## Required work
Every line with the string "Blender" should be gathered.

◆ ◆ ◆ ◆ ◆ ◆ ◆

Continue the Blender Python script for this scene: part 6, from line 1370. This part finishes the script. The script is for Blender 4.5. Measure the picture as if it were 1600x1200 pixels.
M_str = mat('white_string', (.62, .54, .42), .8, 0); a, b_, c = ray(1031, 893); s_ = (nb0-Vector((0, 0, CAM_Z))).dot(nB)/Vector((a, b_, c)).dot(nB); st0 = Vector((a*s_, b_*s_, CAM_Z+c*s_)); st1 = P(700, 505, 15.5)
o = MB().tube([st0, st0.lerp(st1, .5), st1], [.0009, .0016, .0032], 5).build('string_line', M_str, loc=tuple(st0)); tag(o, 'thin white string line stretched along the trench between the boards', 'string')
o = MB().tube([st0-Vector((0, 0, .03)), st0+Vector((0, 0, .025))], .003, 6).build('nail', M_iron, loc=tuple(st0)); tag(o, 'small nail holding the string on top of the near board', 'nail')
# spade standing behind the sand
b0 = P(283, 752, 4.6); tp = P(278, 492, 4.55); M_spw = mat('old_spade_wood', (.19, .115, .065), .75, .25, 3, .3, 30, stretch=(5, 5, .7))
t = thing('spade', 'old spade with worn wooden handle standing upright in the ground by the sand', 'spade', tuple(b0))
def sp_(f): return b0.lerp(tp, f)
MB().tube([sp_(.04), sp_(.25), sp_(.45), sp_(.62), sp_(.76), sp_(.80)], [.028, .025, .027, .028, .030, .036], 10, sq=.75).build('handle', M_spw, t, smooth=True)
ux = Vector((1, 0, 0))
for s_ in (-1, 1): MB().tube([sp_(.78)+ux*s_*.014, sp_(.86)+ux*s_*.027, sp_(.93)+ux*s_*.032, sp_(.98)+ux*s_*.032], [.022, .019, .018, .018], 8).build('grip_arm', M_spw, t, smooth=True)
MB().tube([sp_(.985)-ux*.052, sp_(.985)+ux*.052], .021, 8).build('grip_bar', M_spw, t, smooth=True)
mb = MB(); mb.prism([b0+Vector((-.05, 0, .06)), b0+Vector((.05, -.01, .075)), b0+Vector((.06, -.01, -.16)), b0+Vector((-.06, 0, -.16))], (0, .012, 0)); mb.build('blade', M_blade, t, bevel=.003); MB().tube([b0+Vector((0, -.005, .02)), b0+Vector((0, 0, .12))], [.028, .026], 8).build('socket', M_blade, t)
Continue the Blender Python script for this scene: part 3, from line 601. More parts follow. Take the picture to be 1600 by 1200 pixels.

◆ ◆ ◆ ◆ ◆ ◆ ◆

## Correct output
Continue the Blender Python script for this scene: part 6, from line 1370. This part finishes the script. The script is for Blender 4.5. Measure the picture as if it were 1600x1200 pixels.
Continue the Blender Python script for this scene: part 3, from line 601. More parts follow. Take the picture to be 1600 by 1200 pixels.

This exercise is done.